Through Primo's Eyes
Oct 16, 2024
- April Palmbos with Rachael Lofgren
"Come and see the school we are building!" Primo invites enthusiastically."
He is a French language and photography teacher at Dzaleka Refugee Camp. We follow him through the camp to the plot of land he has been allotted. Part of the first mud brick wall rises in the promise that someday an art school will open here. Primo currently teaches students in the small courtyard of his parents' mudbrick home.
A Different Lens
Primo teaches children and young people how to use his camera as a skill. He runs a business on the side, taking his own photographs. But more than a trade or skillset, he teaches these young people how to see life in camp through a different lens. For Primo, photographing life in Dzaleka is all about finding the light and beauty many people wouldn't think to look for.
Communal Camera
Primo's generous spirit extends to allowing his students to borrow his tool of the trade to practice this beauty-seeking art. His livelihood is an extension of his heart for community and his radical ability to see goodness breaking through, even in seemingly bleak spaces. This goodness defines the work he does and the community that forms around that gift.
Courageous creativity builds tangible hope.

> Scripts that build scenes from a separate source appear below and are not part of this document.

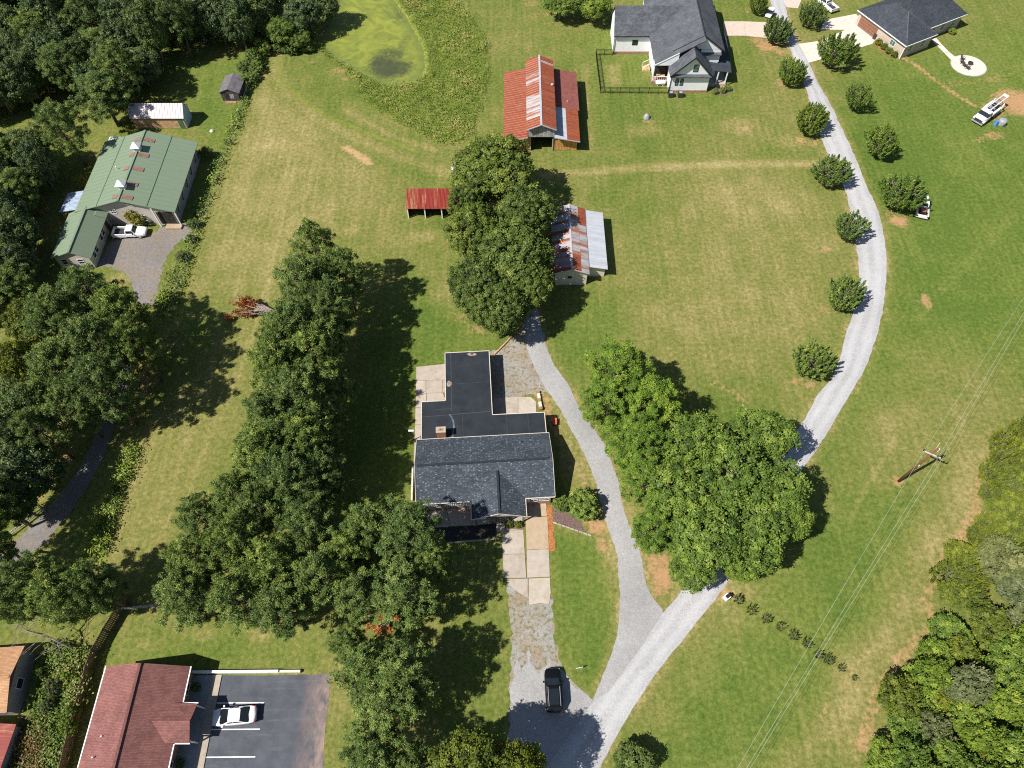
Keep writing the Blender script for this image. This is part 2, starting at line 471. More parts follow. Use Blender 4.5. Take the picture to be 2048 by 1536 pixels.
MAT['insulator'] = simple('dark insulator', (0.02, 0.018, 0.02), 0.3, 0.1, 2)
MAT['bark'] = simple('grey brown bark', (0.19, 0.155, 0.13), 0.95, 0.25, 3)
MAT['pine_bark'] = simple('brown pine bark', (0.13, 0.095, 0.075), 0.95, 0.25, 3)
MAT['mulch_orange'] = simple('orange pine straw', (0.36, 0.145, 0.05), 1.0, 0.3, 5, bump=0.06)
MAT['mulch_brown'] = simple('brown mulch', (0.15, 0.10, 0.085), 1.0, 0.3, 5, bump=0.06)
MAT['mulch_black'] = simple('black mulch', (0.04, 0.036, 0.032), 1.0, 0.3, 5, bump=0.06)
MAT['concrete'] = m_concrete('tan concrete', (0.44, 0.385, 0.325), amt=0.55)
MAT['concrete_pink'] = m_concrete('pale pinkish concrete', (0.58, 0.47, 0.40), amt=0.08, objvar=0.03)
MAT['concrete_white'] = m_concrete('fresh pale concrete', (0.62, 0.56, 0.49), amt=0.06, objvar=0.03)
MAT['concrete_grey'] = m_concrete('grey concrete walk', (0.30, 0.32, 0.34), amt=0.2)
MAT['concrete_orange'] = m_concrete('clay stained concrete', (0.42, 0.325, 0.225), (0.36, 0.225, 0.12), amt=0.6)
MAT['joint'] = simple('dirt filled joint', (0.14, 0.12, 0.07), 1.0, 0.3, 4)
MAT['gravel_white'] = m_gravel('white crushed gravel', (0.33, 0.325, 0.33), (0.45, 0.445, 0.45), tracks=True)
MAT['gravel_grey'] = m_gravel('grey gravel', (0.285, 0.278, 0.275), (0.385, 0.377, 0.372), weed=0.0)
MAT['gravel_weedy'] = m_gravel('weedy gravel', (0.26, 0.255, 0.25), (0.36, 0.345, 0.33), weed=0.95)
MAT['gravel_lot'] = m_gravel('mauve grey gravel', (0.17, 0.155, 0.158), (0.255, 0.235, 0.238), weed=0.5)
MAT['track'] = m_gravel('dirt track', (0.15, 0.14, 0.145), (0.24, 0.225, 0.225), weed=0.35)
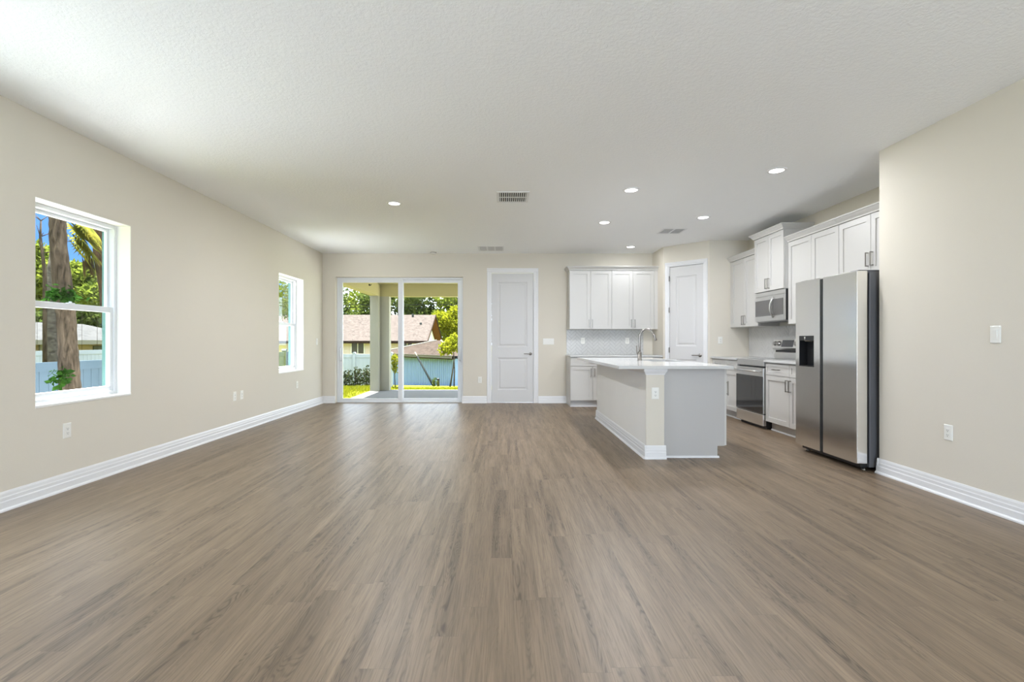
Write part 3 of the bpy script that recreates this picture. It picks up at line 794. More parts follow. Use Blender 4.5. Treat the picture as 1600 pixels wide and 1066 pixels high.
# faucet
FX, FY = 1.743, 6.33
t = thing('kitchen_faucet', 'brushed nickel gooseneck faucet on the island beside the sink', 'faucet', (FX, FY, CT))
P('base', MB().lathe([(0, 0), (0.029, 0), (0.029, 0.006), (0.025, 0.010), (0.025, 0.105), (0.022, 0.112), (0, 0.112)], (0, 0, 0), 'z', 24), 'dark_nickel', t)
pts = [(0, 0, 0.10), (0, 0, 0.20), (0, 0, 0.295)]
for k in range(1, 13):
    a = PI - k*(PI*0.90)/12; pts.append((0.092+0.092*math.cos(a), 0, 0.295+0.105*math.sin(a)))
P('spout', MB().tube(pts, 0.0125, 14), 'dark_nickel', t)
e = Vector(pts[-1]); d = (e-Vector(pts[-2])).normalized()
P('spray_head', MB().tube([e-d*0.005, e+d*0.01, e+d*0.075, e+d*0.08], [0.0125, 0.0155, 0.0165, 0.014], 14), 'dark_nickel', t)
P('lever', MB().tube([(-0.022, 0, 0.085), (-0.036, 0, 0.092), (-0.038, 0, 0.10), (-0.038, -0.002, 0.19)], [0.009, 0.009, 0.008, 0.007], 10), 'dark_nickel', t)

# ------------------------------------------------------------------ refrigerator
def fridge():
    t = thing('refrigerator', 'stainless side-by-side refrigerator with ice and water dispenser', 'refrigerator', (XK-0.03, 4.900, 0), RZK)
    w = 0.925; yb = 0.0; yf = -(XK-0.03-3.165); th = 0.098; yc = yf+th+0.018
    top = 1.785
    P('case', MB().box(-w/2+0.004, w/2-0.004, yc, yb, 0.035, top), 'dark_gray', t, 0.004)
    P('gasket', MB().box(-w/2+0.014, w/2-0.014, yf+th, yc, 0.075, top-0.01), 'black', t)
    P('kick_grille', MB().box(-w/2+0.03, w/2-0.03, yf+0.055, yc+0.05, 0.028, 0.070), 'black', t)
    z0, z1 = 0.068, 1.80
    xg0, xg1 = -w/2+0.407, -w/2+0.452
    # freezer door with dispenser hole
    hx0, hx1, hz0, hz1 = -w/2+0.062, -w/2+0.312, 0.905, 1.225
    mb = MB()
    for q in ((-w/2, hx0, z0, z1), (hx1, xg0, z0, z1), (hx0, hx1, z0, hz0), (hx0, hx1, hz1, z1)):
        mb.box(q[0], q[1], yf, yf+th, q[2], q[3])
    bm_f = P('freezer_door', mb, 'steel', t)
    mb = MB(); dpt = 0.085
    mb.box(hx0, hx0+0.004, yf+0.001, yf+dpt, hz0, hz1); mb.box(hx1-0.004, hx1, yf+0.001, yf+dpt, hz0, hz1)
    mb.box(hx0, hx1, yf+dpt-0.004, yf+dpt, hz0, hz1); mb.box(hx0, hx1, yf+0.001, yf+dpt, hz1-0.05, hz1); mb.box(hx0, hx1, yf-0.002, yf+dpt, hz0, hz0+0.008)
    dp = P('dispenser', mb, 'black', bm_f)
    P('spout', MB().lathe([(0, -0.05), (0.030, -0.05), (0.044, -0.035), (0.046, 0.0), (0, 0.0)], (hx0+0.095, yf+0.045, hz1-0.012), 'z', 20), 'steel_light', bm_f)
    P('side_reflection_strip', MB().box(hx0+0.165, hx0+0.20, yf+0.060, yf+0.075, hz0+0.012, hz1-0.062), 'steel_light', bm_f, 0.003)  # light strip modelled for the reflection on the recess side wall
    dr = P('refrigerator_door', MB().box(xg1, w/2, yf, yf+th, z0, z1), 'steel', t, 0.006, 3)
    gp = MB().box(xg0+0.001, xg1-0.001, yf+0.045, yf+th, z0+0.01, z1-0.005)
    P('handle_recess', gp, 'black', t)
    # hinge covers on top and levelling feet
    for s in (-1, 1):
        P('hinge_cover', MB().box(s*(w/2-0.085)-0.055, s*(w/2-0.085)+0.055, yf+0.035, yc+0.12, top+0.0005, top+0.026), 'dark_gray', t, 0.005)
        P('foot', MB().lathe([(0, 0), (0.020, 0), (0.020, 0.012), (0.010, 0.016), (0.010, 0.04), (0, 0.04)], (s*(w/2-0.05), yf+0.10, 0.0), 'z', 14), 'nickel', t)
    for s in (-1, 1): P('foot', MB().lathe([(0, 0), (0.020, 0), (0.020, 0.012), (0.010, 0.016), (0.010, 0.04), (0, 0.04)], (s*(w/2-0.05), -0.08, 0.0), 'z', 14), 'nickel', t)
fridge()

# ------------------------------------------------------------------ range
def range_():
    w = YRG1-YRG0-0.008
    t = thing('electric_range', 'stainless electric range with black glass oven door', 'range', (XK-0.012, (YRG0+YRG1)/2, 0), RZK)
    yf = -0.618; x0, x1 = -w/2, w/2
    P('case', MB().box(x0+0.003, x1-0.003, yf+0.03, -0.02, 0.03, 0.905), 'black', t, 0.003)
    P('cooktop', MB().box(x0, x1, yf+0.02, -0.06, 0.905, 0.921), 'black_glass', t, 0.003)
    P('front_rail', MB().box(x0, x1, yf-0.002, yf+0.035, 0.835, 0.922), 'steel_light', t, 0.006, 3)
    d = P('oven_door', MB().box(x0+0.002, x1-0.002, yf-0.012, yf+0.03, 0.205, 0.812), 'steel_light', t, 0.004)
    P('oven_window', MB().box(x0+0.004, x1-0.004, yf-0.016, yf-0.011, 0.210, 0.700), 'black_glass', d, 0.002)
    hm = MB(); zc = 0.765
    hm.tube([(x0+0.035, yf-0.055, zc), (x1-0.035, yf-0.055, zc)], 0.013, 12)
    for s in (x0+0.06, x1-0.06): hm.tube([(s, yf-0.010, zc), (s, yf-0.055, zc)], 0.010, 10)
    P('handle', hm, 'steel_light', d)
    P('storage_drawer', MB().box(x0+0.002, x1-0.002, yf-0.012, yf+0.03, 0.045, 0.195), 'steel', t, 0.004)
    P('drawer_groove', MB().box(x0+0.002, x1-0.002, yf+0.0, yf+0.03, 0.195, 0.205), 'black', t)
    P('plinth', MB().box(x0+0.02, x1-0.02, yf+0.05, -0.05, 0.0, 0.035), 'black', t)
    # backguard: lower steel apron, black vent slot, tilted control panel
    P('backguard_apron', MB().box(x0+0.01, x1-0.01, -0.075, -0.02, 0.921, 1.012), 'steel_light', t, 0.002)
    P('vent_slot', MB().box(x0+0.014, x1-0.014, -0.058, -0.02, 1.012, 1.058), 'black', t)
    pr = [(-0.020, 1.045), (-0.085, 1.045), (-0.105, 1.075), (-0.075, 1.200), (-0.020, 1.205)]
    cp = P('control_panel', MB().prism(pr, lambda u, v, a: (x0 + a*w, u, v), 0, 1), 'steel_light', t, 0.004)
    q = lambda x, k, o: tuple(Vector((x, -0.105+0.030*k, 1.075+0.125*k)) + Vector((0, -0.972, 0.233))*o)
    ds = MB()
    ds.face([q(x0+0.235, 0.12, 0.0015), q(x1-0.235, 0.12, 0.0015), q(x1-0.235, 0.90, 0.0015), q(x0+0.235, 0.90, 0.0015)])
    ds.face([q(x1-0.235, 0.12, -0.002), q(x0+0.235, 0.12, -0.002), q(x0+0.235, 0.90, -0.002), q(x1-0.235, 0.90, -0.002)])
    P('display', ds, 'black_glass', cp)
    for kx in (x0+0.07, x0+0.165, x1-0.165, x1-0.07):
        P('knob', MB().tube([q(kx, 0.5, -0.002), q(kx, 0.5, 0.010), q(kx, 0.5, 0.012), q(kx, 0.5, 0.032)], [0.034, 0.034, 0.026, 0.023], 20), 'nickel', cp)
    for bx, by, br in ((-0.18, -0.45, 0.11), (0.18, -0.45, 0.085), (-0.18, -0.20, 0.075), (0.18, -0.20, 0.10)):
        P('burner_ring', MB().lathe([(br-0.003, 0.0), (br-0.003, 0.0006), (br, 0.0006), (br, 0.0)], (bx, by, 0.9208), 'z', 36), 'dark_gray', t)
range_()

# ------------------------------------------------------------------ microwave
def microwave():
    w = YRG1-YRG0-0.006; x0, x1 = -w/2, w/2; z0, z1 = 1.452, 1.868; yf = -0.365
    t = thing('microwave', 'stainless over-the-range microwave under the raised cabinet', 'microwave', (XK, (YRG0+YRG1)/2, 0), RZK)
    P('case', MB().box(x0+0.002, x1-0.002, yf+0.022, 0, z0, z1), 'black', t, 0.003)
    P('bottom_plate', MB().box(x0+0.02, x1-0.02, yf+0.04, -0.03, z0-0.006, z0), 'steel_light', t)
    P('vent_band', MB().box(x0, x1, yf+0.002, yf+0.022, z1-0.062, z1), 'steel_light', t, 0.003)
    d = P('door', MB().box(x0, x1, yf, yf+0.022, z0+0.002, z1-0.064), 'steel_light', t, 0.003)
    P('glass', MB().box(x0+0.012, x0+0.61*w+0.02, yf-0.003, yf+0.002, z0+0.075, z1-0.118), 'mw_glass', d, 0.002)
    P('control_strip', MB().box(x0+0.61*w+0.025, x1-0.025, yf-0.003, yf+0.002, z0+0.075, z1-0.118), 'mw_glass', d, 0.002)
    hx = x0+0.655*w; pts = []
    for k in range(13):
        a = k/12; pts.append((hx, yf-0.004-0.048*math.sin(PI*a), z0+0.045+(z1-z0-0.135)*a))
    P('handle', MB().tube(pts, 0.011, 12), 'steel_light', d)
    P('filter', MB().box(x0+0.08, x1-0.08, yf+0.09, -0.08, z0-0.009, z0-0.006), 'dark_gray', t)
microwave()

# ------------------------------------------------------------------ wall plates
def plate(name, label, cat, loc, rz, kind, gang=1, group=None):
    """front faces local -y"""
    t = thing(name, label, cat, loc, rz, group)
    w = 0.072 + 0.046*(gang-1); h = 0.117
    P('plate', MB().rings(-w/2, w/2, -h/2, h/2, [(0, 0), (0, -0.003), (0.004, -0.006)]), 'plate', t)
    for g in range(gang):
        cx = (g-(gang-1)/2)*0.046
        if kind == 'outlet':
            P('receptacle', MB().box(cx-0.0165, cx+0.0165, -0.0085, -0.006, -0.033, 0.033), 'plate', t, 0.002)
            sl = MB()
            for zc in (-0.017, 0.017):
                sl.box(cx-0.0075, cx-0.0050, -0.0090, -0.008, zc-0.005, zc+0.005); sl.box(cx+0.0050, cx+0.0075, -0.0090, -0.008, zc-0.004, zc+0.004)
                sl.lathe([(0, -0.0004), (0.003, -0.0004), (0.003, 0.001)], (cx, -0.0086, zc-0.010), 'y', 10)
            P('slots', sl, 'plate_dark', t)
        else:
            P('rocker', MB().prism([(-0.006, -0.033), (-0.0075, -0.033), (-0.0125, 0.033), (-0.006, 0.033)], lambda u, v, a: (cx-0.0165+a*0.033, u, v), 0, 1), 'plate', t, 0.001)
    return t
LW, RW = PI/2, -PI/2      # facing +x / facing -x
plate('power_outlet', 'white outlet on the left wall under the near window', 'outlet', (XL, 3.90, 0.463), LW, 'outlet', 1, 'wall outlets')
plate('power_outlet', 'left one of the twin plates on the left wall between the windows', 'outlet', (XL, 6.337, 0.466), LW, 'outlet', 1, 'wall outlets')
plate('power_outlet', 'right one of the twin plates on the left wall between the windows', 'outlet', (XL, 6.507, 0.466), LW, 'outlet', 1, 'wall outlets')
plate('power_outlet', 'small white outlet on the left wall under the far window', 'outlet', (XL, 8.256, 0.45), LW, 'outlet', 1, 'wall outlets')
plate('power_outlet', 'white outlet on the back wall between patio door and panel door', 'outlet', (-0.44, YB, 0.44), 0, 'outlet', 1, 'wall outlets')
plate('power_outlet', 'white outlet low on the right wall above the baseboard', 'outlet', (XR, 3.70, 0.484), RW, 'outlet', 1, 'wall outlets')
plate('power_outlet', 'white outlet on the beige island end post', 'outlet', (1.512, IY0, 0.650), 0, 'outlet', 1, 'wall outlets')
plate('power_outlet', 'white outlet in the tile backsplash, left one under the back wall cabinets', 'outlet', (1.517, YB-0.0085, 1.185), 0, 'outlet', 1, 'wall outlets')
plate('power_outlet', 'white outlet in the tile backsplash, right one under the back wall cabinets', 'outlet', (2.36, YB-0.0085, 1.185), 0, 'outlet', 1, 'wall outlets')
plate('light_switch', 'white switch on the left wall by the back corner', 'light switch', (XL, 9.135, 1.167), LW, 'switch', 1, 'light switches')
plate('light_switch', 'four-gang white switch plate right of the panel door', 'light switch', (0.864, YB, 1.17), 0, 'switch', 4, 'light switches')
plate('light_switch', 'white switch high on the right wall above the outlet', 'light switch', (XR, 3.346, 1.21), RW, 'switch', 1, 'light switches')
plate('power_outlet', 'beige-lit plate on the kitchen wall beside the pantry door', 'outlet', (3.60, YP, 1.19), 0, 'outlet', 1, 'wall outlets')

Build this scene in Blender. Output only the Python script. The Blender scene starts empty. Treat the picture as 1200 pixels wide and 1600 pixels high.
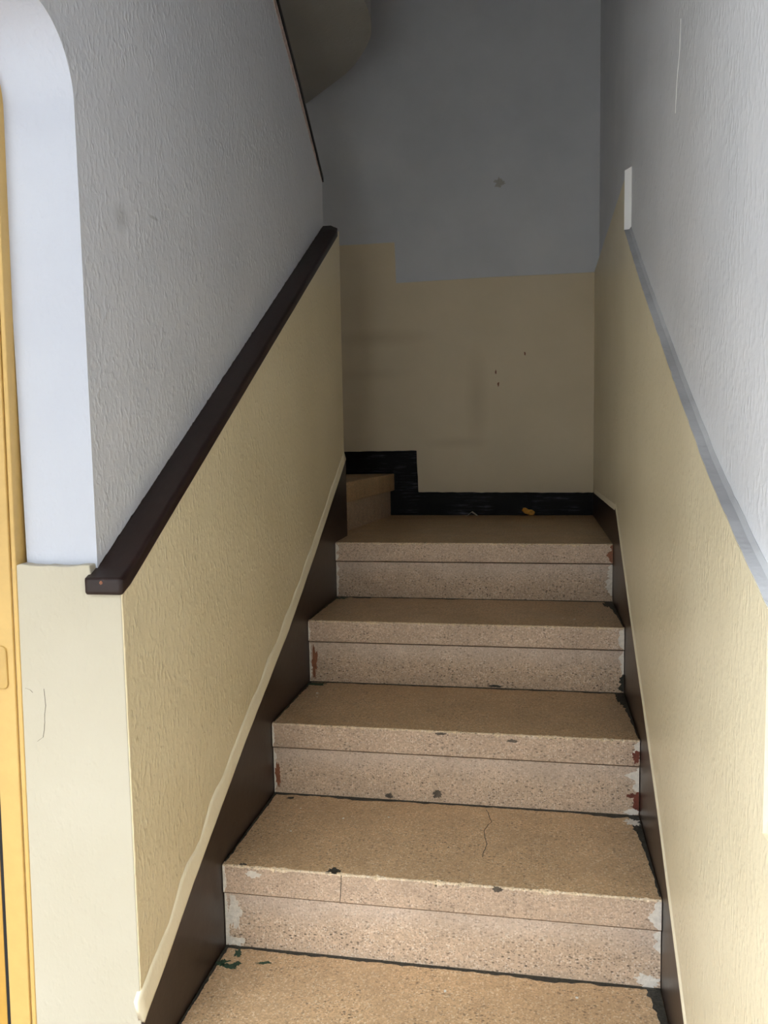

I see such profound hope in Primo's way of seeing in Dzaleka. His photos are stunning, capturing the vitality of the human spirit, even amid great hardship. His ability to dream is significant, considering the odds he's endured. This ability to envision empowers Primo to look forward to what is not yet reality and creatively and courageously build tangible hope for others as he joyfully invests in the futures of the youth and families of Dzaleka.